La théorie de boucle compulsive a aussi été appliquée aux utilisateurs d'internet. Judith Donath, une spécialiste des médias du MIT, a expliqué à Scientific American : « Ces récompenses servent d'électrochocs énergétiques qui rechargent le moteur de la compulsion, comme le frisson que le joueur ressent lorsqu'une nouvelle carte est distribuée sur la table. Par accumulation, l'effet est puissant et il est difficile d'y résister. »

Pensez à la dernière fois que vous avez stalké les 800 photos d'une de vos connaissances, ou quand vous avez passé 20 minutes sur Tinder à passer en revue vos potentielles âmes sœurs. L'excitation ne réside pas dans le fait que vous allez trouver leur coiffure super nulle ou que vous apercevrez une nouvelle parcelle de leurs corps au détour d'une photo. C'est parce que chaque clic entraîne un nouveau résultat.

Cependant, les effets continus de ce phénomène sont préjudiciables, et pas seulement à cause de l'embarras que vous pouvez ressentir quand quelqu'un passe en revue votre historique. Ils sont nuisibles car rien n'a véritablement changé.
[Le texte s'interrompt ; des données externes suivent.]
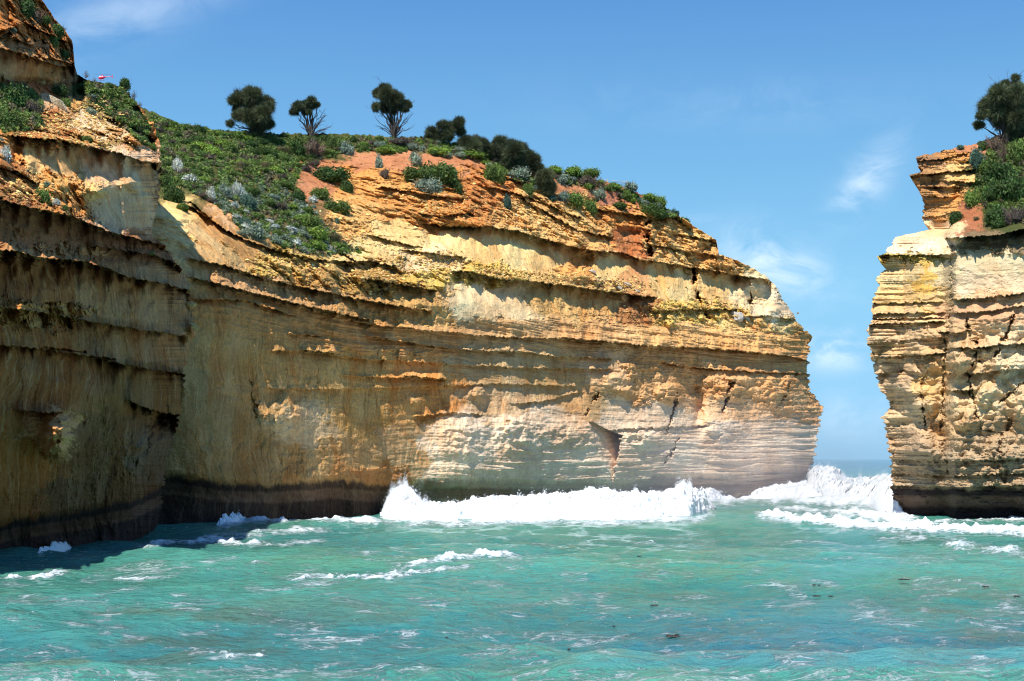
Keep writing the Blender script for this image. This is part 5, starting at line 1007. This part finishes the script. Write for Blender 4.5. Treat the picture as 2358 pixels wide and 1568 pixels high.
def box(c, s_):
    c = np.array(c, float); s_ = np.array(s_, float)/2
    V = np.array([[x, y, z] for x in (-1, 1) for y in (-1, 1) for z in (-1, 1)])*s_+c
    return V, np.array([[0, 1, 3, 2], [4, 6, 7, 5], [0, 4, 5, 1], [2, 3, 7, 6], [0, 2, 6, 4], [1, 5, 7, 3]])
def join(parts):
    Vs, Fs, b = [], [], 0
    for V, Fq in parts: Vs.append(V); Fs.append(Fq+b); b += len(V)
    return np.concatenate(Vs), np.concatenate(Fs)
def plain(name, col, rough=.5, metal=0.0, **kw):
    k = NT(name); P = k.n('ShaderNodeTexCoord').outputs['Object']
    n_ = k.noise(P, 5, 3); k.bsdf(**{'Base Color': k.mix(k.math('MULTIPLY', n_, .5), (*col, 1), (*[c*.75 for c in col], 1)), 'Roughness': rough, 'Metallic': metal, **kw}); return k.m
# railing
a = np.array(W(1384, 414, 184.0)); b = np.array(W(1452, 419.5, 183.0)); root = empty('railing', tuple(a)); b = b-a; L_ = np.linalg.norm(b); u = b/L_
GAL = plain('galvanised_steel', (.30, .32, .34), .45, .6); TIM = plain('weathered_timber', (.42, .38, .32), .8)
def bar(p, q, rad): return tubes([(np.stack([p, (p+q)/2, q]), [rad]*3)], 5)
mesh_np('rail', *bar(b*0, b, .03), GAL, root); mesh_np('rail', *bar(np.array([0, 0, -.85]), b+np.array([0, 0, -.85]), .025), GAL, root)
for t in (.2, .87):
    p = b*t; V, Fq = box(p+np.array([0, 0, -.45]), (.16, .16, 1.15)); mesh_np('post', V, Fq, TIM, root, smooth=False)
for i in range(30):
    p = b*((i+.5)/30); mesh_np('baluster', *bar(p, p+np.array([0, 0, -.85]), .010), GAL, root)
tag(root, 'thin metal railing on the skyline of the right-hand brow', 'railing')
# helicopter, nose to the left
HD = 857.0; s_ = HD/F; org = np.array(W(234.5, 179, HD)); root = empty('helicopter', tuple(org))
RED_P = plain('red_paint', (.75, .02, .05), .3); GLS = plain('cockpit_glass', (.75, .80, .85), .1); DKM = plain('rotor_black', (.03, .03, .035), .5)
def lathe_x(prof, mat, name, par, off=(0, 0, 0), sides=18, yz=1.0):
    t = np.linspace(0, 2*math.pi, sides, endpoint=False); x = np.array([p[0] for p in prof])[:, None]+0*t; rr = np.array([p[1] for p in prof])[:, None]; zo = np.array([p[2] if len(p) > 2 else 0 for p in prof])[:, None]
    V = np.stack([x, rr*np.cos(t)*yz, rr*np.sin(t)+zo], -1); m_ = len(prof); i = np.arange(m_*sides).reshape(m_, sides)
    Fq = np.stack([i[:-1], np.roll(i, -1, 1)[:-1], np.roll(i, -1, 1)[1:], i[1:]], -1).reshape(-1, 4)
    return mesh_np(name, V.reshape(-1, 3)+np.array(off), Fq, mat, par)
body = lathe_x([(-2.2, .02, -.35), (-2.1, .35, -.32), (-1.6, .72, -.2), (-.8, .95, 0), (.2, 1.0, .05), (1.0, .85, .1), (1.7, .5, .25), (2.3, .24, .4), (4.5, .17, .5), (6.4, .11, .55), (6.6, .01, .55)], RED_P, 'body', root, yz=.8)
lathe_x([(-1.95, .02, .25), (-1.5, .42, .3), (-.9, .58, .38), (-.35, .5, .45), (-.25, .02, .45)], GLS, 'windscreen', root, (0, 0, .12), yz=1.25); lathe_x([(.15, .02, .4), (.25, .42, .42), (.8, .45, .42), (.95, .02, .42)], GLS, 'side_window', root, (0, 0, .05), yz=1.75)
V, Fq = join([box((6.3, 0, 1.05), (.45, .06, 1.1)), box((6.35, 0, .1), (.35, .06, .7)), box((5.6, 0, .55), (.5, 1.4, .05))]); mesh_np('tail_fin', V, Fq, RED_P, root, smooth=False)
V, Fq = join([box((.1, 0, 1.15), (.7, .35, .9)), box((.1, 0, 1.75), (.22, .2, .5))]); mesh_np('rotor_mast', V, Fq, RED_P, root, smooth=False)
for d in (-1, 1):
    V, Fq = box((.1+d*2.6, d*.4, 2.0-.05*d), (5.0, .22, .06)); mesh_np('rotor_blade', V, Fq, DKM, root, smooth=False)
V, Fq = box((6.45, .15, .75), (.10, .04, 1.3)); mesh_np('tail_rotor', V, Fq, DKM, root, smooth=False)
for d in (-1, 1):
    V, Fq = join([tubes([(np.array([[-2.0, d*.95, -1.35], [-1.7, d*.95, -1.5], [1.3, d*.95, -1.5]]), [.05]*3)], 5), tubes([(np.array([[-1.0, d*.5, -.7], [-1.0, d*.8, -1.1], [-1.0, d*.95, -1.5]]), [.05]*3)], 5), tubes([(np.array([[.7, d*.5, -.7], [.7, d*.8, -1.1], [.7, d*.95, -1.5]]), [.05]*3)], 5)]); mesh_np('skid', V, Fq, RED_P, root)
tag(root, 'small red helicopter flying left above the hill thicket', 'helicopter')
# floating weed
WEED = plain('brown_kelp', (.05, .035, .02), .35)
SW = [(2078.6, 1336, 30), (1879, 1349, 18), (1879, 1374, 24), (1731, 1383, 36), (1918, 1540, 24), (2266, 1352, 16), (1551, 1467.5, 40), (1679, 1480, 14), (1696, 1488, 20), (1775, 1501, 26), (2337, 1375, 18), (1911, 1375, 12), (1758, 1387, 14), (1848, 1304, 9), (1789, 1383, 9), (1414, 1444, 10), (1028, 1471, 9), (1311, 1498, 10), (1468, 1412, 12), (1471, 1283, 10), (1507, 1396, 22)]
SWL = ['largest dark strand of kelp, lower centre right', 'kelp scrap']
pos = ['right, just below the foam', 'centre right, upper of a close pair', 'centre right, lower of a close pair', 'long strand in mid water, centre right', 'clump riding the nearest swell', 'small piece near the right edge', 'largest strand, lower middle', 'thin strand right of the largest', 'second thin strand right of the largest', 'long thin strand near the bottom', 'piece at the right edge', 'tiny piece right of the close pair', 'tiny piece beside the long mid-water strand', 'tiny piece far out, centre right', 'tiny piece beyond the long mid-water strand', 'tiny piece left of the largest strand', 'tiny piece at lower left of centre', 'tiny piece near the bottom centre', 'small piece left of the long mid-water strand', 'farthest tiny piece, middle of the water', 'curled piece left of the long mid-water strand']
for i, ((x, y, wd_), ps) in enumerate(zip(SW, pos)):
    Y = seaY(y); r = np.random.default_rng(i); R_ = wd_*.42/F*Y; sg = []
    # water height there
    ii = np.argmin(np.abs(rows-Y)); jj = np.argmin(np.abs(ang-(x-CX)/F)); zh = H[max(ii-3, 0):ii+4, max(jj-3, 0):jj+4].max()
    Yw = (CH-zh)*F/(y-HY)
    for j in range(3+int(wd_/6)):
        a0 = (r.random()-.5)*R_; p = np.array([a0, r.normal()*R_*.5, .01]); d = np.array([r.choice([-1, 1])*1.0, r.normal()*.5, 0]); q = [p]
        for t in range(5): d = d+np.array([0, r.normal()*.5, r.normal()*.06]); d /= np.linalg.norm(d); q.append(q[-1]+d*R_*.28*np.array([1, 1, .4]))
        q = np.stack(q); q[:, 0] = np.clip(q[:, 0], -R_, R_); sg.append((q, np.array([.012, .022, .026, .022, .016, .006])))
    V, Fq = tubes(sg, 4); o = mesh_np('seaweed', V, Fq, WEED); o.location = ((x-CX)/F*Yw, Yw, zh+.03); tag(o, 'dark floating kelp, '+ps, 'seaweed')
# ---------------------------------------------------------------- light, sky, camera
SUN_AZ = math.atan2(-.38, -.925); SUN_EL = math.radians(55)
w = bpy.data.worlds.new('World'); SC.world = w; w.use_nodes = True
nt = w.node_tree; nt.nodes.clear()
class WN(NT):
    def __init__(s, t): s.t = t
k = WN(nt)
sky = k.n('ShaderNodeTexSky'); sky.sky_type = 'NISHITA'; sky.sun_disc = False
sky.sun_elevation = SUN_EL; sky.sun_rotation = SUN_AZ; sky.air_density = 1.0; sky.dust_density = 0.0; sky.ozone_density = 4.5; sky.altitude = 10
tc = k.n('ShaderNodeTexCoord').outputs['Generated']
sep = k.n('ShaderNodeSeparateXYZ', Vector=tc)
tx = k.math('DIVIDE', sep.outputs[0], k.math('MAXIMUM', sep.outputs[1], .05)); tz = k.math('DIVIDE', sep.outputs[2], k.math('MAXIMUM', sep.outputs[1], .05))
cl = None
nz = k.noise(k.vadd(k.vmul(tc, (17, 17, 30)), (2, 0, 4)), 1.0, 8, .6, .6)
for (cx_, cy_, rx, ry, a, sk_) in [(1790, 610, 110, 62, .8, .3), (1995, 415, 75, 62, .6, -.9), (1925, 805, 80, 40, .95, 0), (270, 40, 230, 60, .34, -.3), (1960, 960, 90, 50, .35, 0), (1500, 505, 200, 14, .16, 0), (1700, 240, 500, 60, .08, 0)]:
    u = k.math('SUBTRACT', tx, (cx_-CX)/F); v_ = k.math('SUBTRACT', tz, (HY-cy_)/F)
    v2 = k.math('ADD', v_, k.math('MULTIPLY', u, sk_))
    d = k.math('ADD', k.math('POWER', k.math('ABSOLUTE', k.math('DIVIDE', u, rx/F)), 2.0), k.math('POWER', k.math('ABSOLUTE', k.math('DIVIDE', v2, ry/F)), 2.0))
    g = k.math('MULTIPLY', k.math('POWER', 2.718, k.math('MULTIPLY', d, -1.0)), a)
    cl = g if cl is None else k.math('MAXIMUM', cl, g)
front = k.ramp(sep.outputs[1], .2, .4)
m = k.math('MULTIPLY', k.math('MULTIPLY', k.ramp(nz, .32, .64), cl), front)
hsv = k.n('ShaderNodeHueSaturation', Saturation=1.22, Color=sky.outputs[0])
rp = k.t.nodes.new('ShaderNodeValToRGB'); k.put(rp.inputs[0], k.math('MULTIPLY', sep.outputs[2], 2.5))
e = rp.color_ramp.elements; e[0].position = 0.0; e[0].color = (1.65, 3.2, 4.6, 1); e[1].position = 1.0; e[1].color = (.37, 1.12, 2.9, 1)
for ps_, cc_ in ((.30, (1.4, 3.05, 4.5, 1)), (.52, (.93, 2.32, 3.95, 1)), (.78, (.55, 1.55, 3.35, 1))):
    q_ = e.new(ps_); q_.color = cc_
skyc = k.mix(k.ramp(sep.outputs[2], .62, .38), hsv.outputs[0], rp.outputs[0])
c = k.mix(m, skyc, (4.5, 5.25, 6.0, 1))
bg = k.n('ShaderNodeBackground', Color=c, Strength=.12)
wo = k.n('ShaderNodeOutputWorld'); nt.links.new(bg.outputs[0], wo.inputs[0])
L = bpy.data.lights.new('sun', 'SUN'); L.energy = 3.7; L.angle = math.radians(.53); L.color = (1, .955, .88)
lo = bpy.data.objects.new('sun', L); COL.objects.link(lo)
sd = (math.sin(SUN_AZ)*math.cos(SUN_EL), math.cos(SUN_AZ)*math.cos(SUN_EL), math.sin(SUN_EL))
from mathutils import Vector
lo.rotation_euler = Vector(sd).to_track_quat('Z', 'Y').to_euler(); lo.location = (0, 0, 200)
cam = bpy.data.cameras.new('camera'); co = bpy.data.objects.new('camera', cam); COL.objects.link(co); SC.camera = co
co.location = (0, 0, CH); co.rotation_euler = (math.pi/2, 0, 0)
cam.sensor_width = 36; cam.lens = 36*F/2357.0; cam.shift_y = (HY-784)/2357.0; cam.clip_end = 60000; cam.clip_start = .5
SC.render.resolution_x = 1024; SC.render.resolution_y = 681
SC.view_settings.view_transform = 'Standard'; SC.view_settings.look = 'None'; SC.view_settings.exposure = 0.84; SC.view_settings.gamma = 1
SC.cycles.max_bounces = 6; SC.cycles.diffuse_bounces = 3; SC.cycles.transparent_max_bounces = 8

# drifting spray at the foot of the sunlit end of the main cliff
hz = bpy.data.materials.new('spray_mist'); hz.use_nodes = True; t = hz.node_tree; t.nodes.clear()
k = WN(t)
oc = k.n('ShaderNodeTexCoord').outputs['Object']
ln = t.nodes.new('ShaderNodeVectorMath'); ln.operation = 'LENGTH'; k.put(ln.inputs[0], oc)
fall = k.ramp(ln.outputs['Value'], 1.0, .1)
nn = k.ramp(k.noise(k.vmul(oc, (3, 3, 1.5)), 1.0, 3), .3, .7)
pv = k.n('ShaderNodeVolumePrincipled', Color=(.93, .95, 1, 1), Density=k.math('MULTIPLY', fall, k.math('MULTIPLY_ADD', nn, .017, .010)), Anisotropy=.3)
t.links.new(pv.outputs[0], t.nodes.new('ShaderNodeOutputMaterial').inputs['Volume'])
import bmesh
bm = bmesh.new(); bmesh.ops.create_icosphere(bm, subdivisions=3, radius=1.0); me = bpy.data.meshes.new('mist'); bm.to_mesh(me); bm.free(); me.materials.append(hz)
o = bpy.data.objects.new('spray_mist', me); COL.objects.link(o); o.location = (26, 153, -1); o.scale = (40, 32, 15); o.rotation_euler = (0, 0, math.radians(48))
tag(o, 'thin mist of spray hanging in front of the far end of the main cliff', None, None, 'stuff')
SC.cycles.volume_bounces = 0; SC.cycles.volume_step_rate = 3; SC.cycles.volume_max_steps = 64
SC.cycles.filter_width = 1.1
« Ces habitudes sont toutes des moyens de recueillir des impressions sur un geste que vous effectuez quand vous n'avez pas vraiment de raisons valables de vous lever le matin, » explique Toates. Aïe. « Ces vidéos et ces habitudes nourrissent les addictions entraînées par le stress, et elles vont se renforcer si vous n'avez pas d'activité significative dans votre vie. » OK, j'ai compris, je vais devoir me remettre longuement en question.

Donc, en substance, ces vidéos ne font - peu importe à quel point vous (et moi) les aimez- - que renforcer votre inutilité. Bien qu'elles soient excitantes et planantes à court-terme, elles peuvent aussi être les vidéos les plus compulsives de toutes. Et puis, il faut avouer qu'elles sont particulièrement dégueulasses.